Watershed Café, 53470 State Highway 30, Roxbury, has everything going for it - inviting atmosphere, friendly servers, excellent breakfast and lunch menu plus great coffee. It is the only coffee-driven café in the area that has liquor among its offerings. Plus, the café has a popular market, where you can buy everything you need to fill your pantry from dairy, dry goods, personal care items to mixers, ciders and six-packs of beer.  

Housed in an historic building in the heart of the village, its inviting front porch has been a gathering place for the community since the house was built in 1845. A black and white image on Watershed’s website shows an earlier rendition of the building, housing The Palms Ice Cream Parlor. The building was actually a couple of structures that, at some point in its history, were merged into one.

The front porch is as popular now as it was back then. Customers linger over a cup of richly brewed coffee or a glass of wine, while viewing the comings and goings in Roxbury. Inside, the café has a cozy dining space with tables that can accommodate up to 30 customers. The café’s inviting atmosphere makes it the perfect place to relax with your laptop or book, while perusing and ordering from its extensive breakfast and lunch menu.  

The café also has a popular bar seating area. Customers report that the music selection is the best outside of New York City. From the dining area, you can walk through to the market, which has its own separate street entrance for the times when it is open beyond the café’s closing hour of 4 p.m. 

Owners Andrew Williams and Peter Ginger, from New York and Australia, purchased the building May 15, 2021, and opened two weeks later on Memorial Day weekend. They named the café Watershed, after the collection of water sources that become the rivers and reservoirs that are so important to the region. Like a watershed, they foresaw their business as becoming important to the ongoing renaissance of Roxbury, one of 843 areas throughout the country designated as a Preserve American Community. 

Watershed’s core business is great coffee. “That’s what got us started.
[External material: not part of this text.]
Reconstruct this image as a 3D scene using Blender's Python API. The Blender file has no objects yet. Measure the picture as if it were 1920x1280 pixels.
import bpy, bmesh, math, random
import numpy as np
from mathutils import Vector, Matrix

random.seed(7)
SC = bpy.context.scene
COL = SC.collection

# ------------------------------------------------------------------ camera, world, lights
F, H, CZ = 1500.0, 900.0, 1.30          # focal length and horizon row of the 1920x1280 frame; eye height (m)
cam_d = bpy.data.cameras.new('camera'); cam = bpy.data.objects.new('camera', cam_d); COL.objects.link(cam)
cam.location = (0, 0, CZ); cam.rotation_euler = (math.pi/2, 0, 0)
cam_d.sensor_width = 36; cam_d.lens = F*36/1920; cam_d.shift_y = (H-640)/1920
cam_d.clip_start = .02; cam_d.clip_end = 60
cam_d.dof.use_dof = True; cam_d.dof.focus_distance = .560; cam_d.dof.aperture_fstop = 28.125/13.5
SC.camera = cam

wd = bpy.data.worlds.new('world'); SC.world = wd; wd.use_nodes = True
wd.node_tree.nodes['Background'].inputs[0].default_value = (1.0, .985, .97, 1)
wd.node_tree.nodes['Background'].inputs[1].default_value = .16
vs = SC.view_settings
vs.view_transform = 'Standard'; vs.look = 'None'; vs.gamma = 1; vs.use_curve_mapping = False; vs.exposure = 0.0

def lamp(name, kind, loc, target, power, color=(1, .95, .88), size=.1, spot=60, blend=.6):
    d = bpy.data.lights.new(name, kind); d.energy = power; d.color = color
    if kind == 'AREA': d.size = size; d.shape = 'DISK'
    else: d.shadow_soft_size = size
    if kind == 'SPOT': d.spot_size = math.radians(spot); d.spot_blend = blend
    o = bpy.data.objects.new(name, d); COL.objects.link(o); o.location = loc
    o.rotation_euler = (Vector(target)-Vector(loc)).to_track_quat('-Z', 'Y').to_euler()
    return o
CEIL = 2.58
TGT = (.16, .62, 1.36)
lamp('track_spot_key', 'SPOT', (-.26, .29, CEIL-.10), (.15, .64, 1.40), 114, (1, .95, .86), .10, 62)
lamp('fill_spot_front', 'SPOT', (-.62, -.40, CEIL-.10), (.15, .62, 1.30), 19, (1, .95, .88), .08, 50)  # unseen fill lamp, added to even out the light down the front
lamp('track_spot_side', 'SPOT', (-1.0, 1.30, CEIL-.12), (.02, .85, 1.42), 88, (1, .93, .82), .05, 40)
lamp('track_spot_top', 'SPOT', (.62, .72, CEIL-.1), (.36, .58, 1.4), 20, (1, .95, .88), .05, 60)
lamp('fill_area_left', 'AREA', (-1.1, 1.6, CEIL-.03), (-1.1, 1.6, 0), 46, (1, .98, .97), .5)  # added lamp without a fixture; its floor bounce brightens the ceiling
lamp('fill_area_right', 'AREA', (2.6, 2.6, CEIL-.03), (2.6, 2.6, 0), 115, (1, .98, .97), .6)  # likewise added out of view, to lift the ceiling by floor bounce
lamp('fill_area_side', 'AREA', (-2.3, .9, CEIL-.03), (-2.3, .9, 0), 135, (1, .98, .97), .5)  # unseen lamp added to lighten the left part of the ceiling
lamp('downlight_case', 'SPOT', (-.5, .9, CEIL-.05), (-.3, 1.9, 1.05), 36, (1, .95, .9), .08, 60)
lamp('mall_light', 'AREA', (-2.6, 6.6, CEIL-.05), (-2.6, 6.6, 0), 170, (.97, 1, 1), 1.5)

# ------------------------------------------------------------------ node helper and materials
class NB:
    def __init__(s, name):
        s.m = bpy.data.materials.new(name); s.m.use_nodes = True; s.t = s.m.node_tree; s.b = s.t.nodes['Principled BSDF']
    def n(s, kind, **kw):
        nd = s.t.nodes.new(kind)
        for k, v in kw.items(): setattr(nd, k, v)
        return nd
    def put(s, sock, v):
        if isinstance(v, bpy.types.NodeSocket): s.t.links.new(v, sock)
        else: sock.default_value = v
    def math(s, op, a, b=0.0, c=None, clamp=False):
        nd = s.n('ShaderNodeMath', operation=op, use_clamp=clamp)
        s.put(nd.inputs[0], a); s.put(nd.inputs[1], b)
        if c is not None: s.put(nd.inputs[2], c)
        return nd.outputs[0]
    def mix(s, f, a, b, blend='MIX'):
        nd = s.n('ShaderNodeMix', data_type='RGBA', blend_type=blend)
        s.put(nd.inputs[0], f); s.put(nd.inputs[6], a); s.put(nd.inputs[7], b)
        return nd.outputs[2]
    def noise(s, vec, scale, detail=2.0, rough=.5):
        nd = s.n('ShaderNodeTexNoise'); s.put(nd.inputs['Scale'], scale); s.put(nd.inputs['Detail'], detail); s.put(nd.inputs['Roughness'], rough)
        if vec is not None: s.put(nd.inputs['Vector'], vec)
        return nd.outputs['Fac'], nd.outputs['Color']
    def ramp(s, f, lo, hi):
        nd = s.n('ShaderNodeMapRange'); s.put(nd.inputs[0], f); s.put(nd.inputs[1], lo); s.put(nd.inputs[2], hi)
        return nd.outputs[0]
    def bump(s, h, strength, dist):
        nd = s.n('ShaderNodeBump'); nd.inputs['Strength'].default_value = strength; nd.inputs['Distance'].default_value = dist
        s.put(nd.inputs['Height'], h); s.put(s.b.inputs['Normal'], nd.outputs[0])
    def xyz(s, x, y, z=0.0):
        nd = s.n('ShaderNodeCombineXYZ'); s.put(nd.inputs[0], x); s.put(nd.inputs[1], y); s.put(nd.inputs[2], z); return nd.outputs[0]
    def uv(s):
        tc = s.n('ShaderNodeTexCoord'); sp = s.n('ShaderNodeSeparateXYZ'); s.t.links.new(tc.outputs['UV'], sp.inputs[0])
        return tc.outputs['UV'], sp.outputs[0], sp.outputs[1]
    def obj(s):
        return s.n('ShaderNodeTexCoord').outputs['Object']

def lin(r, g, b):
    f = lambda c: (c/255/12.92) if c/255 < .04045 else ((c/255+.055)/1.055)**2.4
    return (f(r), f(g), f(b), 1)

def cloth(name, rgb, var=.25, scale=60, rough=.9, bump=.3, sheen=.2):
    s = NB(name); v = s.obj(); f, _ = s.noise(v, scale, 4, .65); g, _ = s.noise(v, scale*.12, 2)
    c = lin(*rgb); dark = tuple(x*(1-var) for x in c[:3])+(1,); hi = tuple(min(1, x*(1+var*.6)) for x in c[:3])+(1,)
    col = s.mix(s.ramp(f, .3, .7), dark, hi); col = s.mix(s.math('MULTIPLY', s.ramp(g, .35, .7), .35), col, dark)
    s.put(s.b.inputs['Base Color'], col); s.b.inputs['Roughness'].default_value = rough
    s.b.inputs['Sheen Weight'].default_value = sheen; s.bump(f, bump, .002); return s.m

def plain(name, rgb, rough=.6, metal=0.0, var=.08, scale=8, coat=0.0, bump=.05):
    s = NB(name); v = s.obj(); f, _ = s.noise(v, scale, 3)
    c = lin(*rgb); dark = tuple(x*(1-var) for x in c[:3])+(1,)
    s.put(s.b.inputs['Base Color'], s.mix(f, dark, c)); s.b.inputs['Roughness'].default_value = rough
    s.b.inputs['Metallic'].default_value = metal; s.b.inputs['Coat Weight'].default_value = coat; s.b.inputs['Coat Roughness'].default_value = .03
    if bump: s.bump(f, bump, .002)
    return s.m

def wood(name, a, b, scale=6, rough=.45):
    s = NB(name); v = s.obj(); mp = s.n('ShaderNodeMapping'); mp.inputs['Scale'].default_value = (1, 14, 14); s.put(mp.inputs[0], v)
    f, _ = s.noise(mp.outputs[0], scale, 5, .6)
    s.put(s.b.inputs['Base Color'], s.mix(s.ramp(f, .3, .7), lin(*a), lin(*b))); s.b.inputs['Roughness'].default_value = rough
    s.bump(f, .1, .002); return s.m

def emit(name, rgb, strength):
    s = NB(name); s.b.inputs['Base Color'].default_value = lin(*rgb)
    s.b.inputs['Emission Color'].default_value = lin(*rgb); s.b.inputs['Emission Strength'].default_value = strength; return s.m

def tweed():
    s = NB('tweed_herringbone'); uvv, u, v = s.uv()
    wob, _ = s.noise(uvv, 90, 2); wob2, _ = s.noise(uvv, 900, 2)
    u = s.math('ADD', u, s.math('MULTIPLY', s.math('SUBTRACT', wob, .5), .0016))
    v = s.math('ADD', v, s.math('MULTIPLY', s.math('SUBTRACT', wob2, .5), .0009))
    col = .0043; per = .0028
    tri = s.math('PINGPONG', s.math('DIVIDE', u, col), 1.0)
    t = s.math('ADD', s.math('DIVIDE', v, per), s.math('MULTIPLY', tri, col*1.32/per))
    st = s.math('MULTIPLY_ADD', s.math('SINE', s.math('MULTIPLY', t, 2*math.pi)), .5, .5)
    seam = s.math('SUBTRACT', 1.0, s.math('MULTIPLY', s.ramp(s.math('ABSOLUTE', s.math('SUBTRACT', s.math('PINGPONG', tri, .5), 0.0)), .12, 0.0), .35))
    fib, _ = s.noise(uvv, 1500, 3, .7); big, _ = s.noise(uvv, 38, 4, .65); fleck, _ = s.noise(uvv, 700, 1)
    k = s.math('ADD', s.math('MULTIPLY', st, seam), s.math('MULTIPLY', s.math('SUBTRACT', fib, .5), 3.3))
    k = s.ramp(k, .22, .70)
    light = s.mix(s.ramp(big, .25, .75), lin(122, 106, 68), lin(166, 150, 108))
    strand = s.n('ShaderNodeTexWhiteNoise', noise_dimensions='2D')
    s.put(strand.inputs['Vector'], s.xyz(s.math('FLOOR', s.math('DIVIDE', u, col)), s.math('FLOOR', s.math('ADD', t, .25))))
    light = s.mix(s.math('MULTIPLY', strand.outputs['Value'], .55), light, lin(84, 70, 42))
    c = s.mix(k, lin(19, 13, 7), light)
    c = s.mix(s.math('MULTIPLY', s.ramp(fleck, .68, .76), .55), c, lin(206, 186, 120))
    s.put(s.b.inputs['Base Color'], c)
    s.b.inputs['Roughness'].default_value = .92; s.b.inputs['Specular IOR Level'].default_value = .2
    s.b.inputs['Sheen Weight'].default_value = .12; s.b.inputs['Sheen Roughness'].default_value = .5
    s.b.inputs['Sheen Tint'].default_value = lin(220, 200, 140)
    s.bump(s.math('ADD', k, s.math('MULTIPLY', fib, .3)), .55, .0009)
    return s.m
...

It’s what powers us,” says Williams. The café, liquor sales, market and inn all build from that business. Watershed partners with Abbottsford Road Coffee, out of Brooklyn - coffee specialists for over two decades. Watershed’s baristas are all skilled at working the Faema to create a beautifully crafted, generous pour. The market, which opened the first week in January, was an instant hit. Customers can order from both the market and café online. This spring, Watershed will introduce a renovated three-bedroom, three-bathroom short term rental apartment. Reservations can be made online.  

The key to the café’s success? Quite simply, the owners love what they do. Watershed is open seven days a week from 7 a.m. to 4 p.m. The kitchen closes at 3 p.m. The market stays open until 6 p.m. on Thursday through Saturday.